Jonah Feldman
Age: 28
Arlington, Virginia
Brandeis University, BA Anthropology/Economics
The first rule for an anthropologist doing field work is: “Don’t affect the society you’re studying.” You are an observer — a very curious, analytical, and close observer of the language, customs, family relationships, structure, religion and politics of the society, but never a participant to the extent that you lose your objectiveness and distance, thereby influencing the behavior of the people in the society. Of course, people being who they are, it’s quite impossible not to be influenced by the society one lives in and likewise regarding influencing it.
Jonah majored in Anthropology at Brandeis University and might have gone on to graduate school in that subject, but he had an itch to travel and observe humanity in its various societies firsthand. And he did a very good job of it. He travelled the world: to South East Asia, India, South America, the Middle East and Europe. But the first place he decided to do his field work was in Monroe, NY, among the Satmar Chassidim, who in many ways are as insular a society as any in the jungles of the Amazon.

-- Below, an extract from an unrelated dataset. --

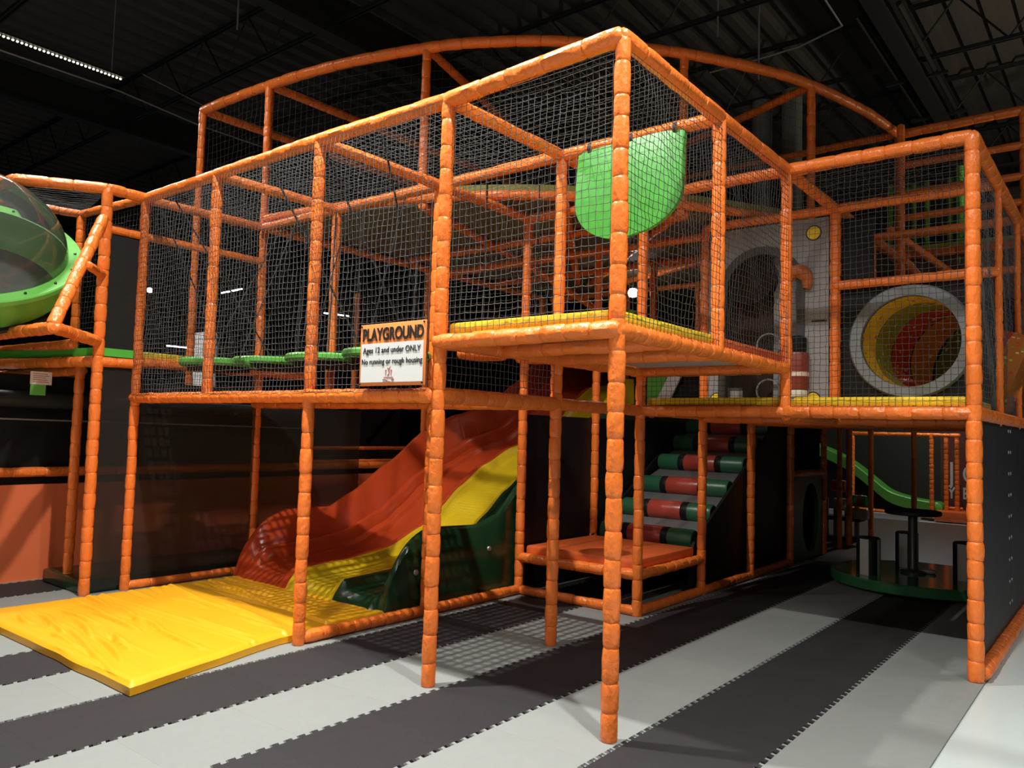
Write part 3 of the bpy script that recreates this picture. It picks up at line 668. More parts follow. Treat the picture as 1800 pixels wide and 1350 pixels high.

Jonah grew up in a highly educated family. His father is a physicist and his mother a psychotherapist. He has an older brother who is an immigration rights activist in Houston, Texas, where he represents undocumented immigrants in the Immigration Courts. The family was secular, but very proud of its ethnic Jewish heritage. For a senior project in high school Jonah went with his family to Israel for ten days and reported on it. In Jerusalem, where they stayed, he saw a different slice of the Jewish world than he had ever seen in Arlington — people who actually practiced the laws that were written in the Bible and who dressed very differently from the Jews he knew back at home. His curiosity about his co-religionists was piqued and when he started college in Boston he sought out the Bostoner Chassidim.
For the summer after his freshman year Jonah decided to delve a bit deeper into his heritage. The Bostoner community set him up with Fischel and his Satmar family in Monroe, NY for the summer. Yonah stayed with them. He soaked up the Yiddish language and the shiurim and the warmth of the place. He was very impressed with the strong sense of community and belonging they felt, although he did not become a Chassid himself.
As the Sefer HaChinuch says, if you force a rasha to do one mitzvah on a daily basis, he’ll eventually become a tzaddik. The force of habit made a non-practicing Jew into one who kept Shabbat, kashrut and tefillin. After returning to Boston, however, his practice wavered and Jonah’s religious observance drifted away.
After graduating from Brandeis he came back to Israel on a four-week government sponsored program called Amiram. When that program ended, after a brief sojourn back at home in Virginia he set off on a four-year tour of the world. While visiting Portugal in 2016 he had an epiphany, and made a decision to come to Israel, his ancestral home. He hung out in Tel Aviv for the first six months, and then got serious, hopped on a bus and walked into Ohr Somayach’s Mechina Program. He’s now in Rabbi Wiener’s Gemara shiur and is seeing increasing progress in his learning. His goal is to learn and get married, have children and establish a “Bayit ne’eman b’Yisrael” — no longer as an observer, but as a participant.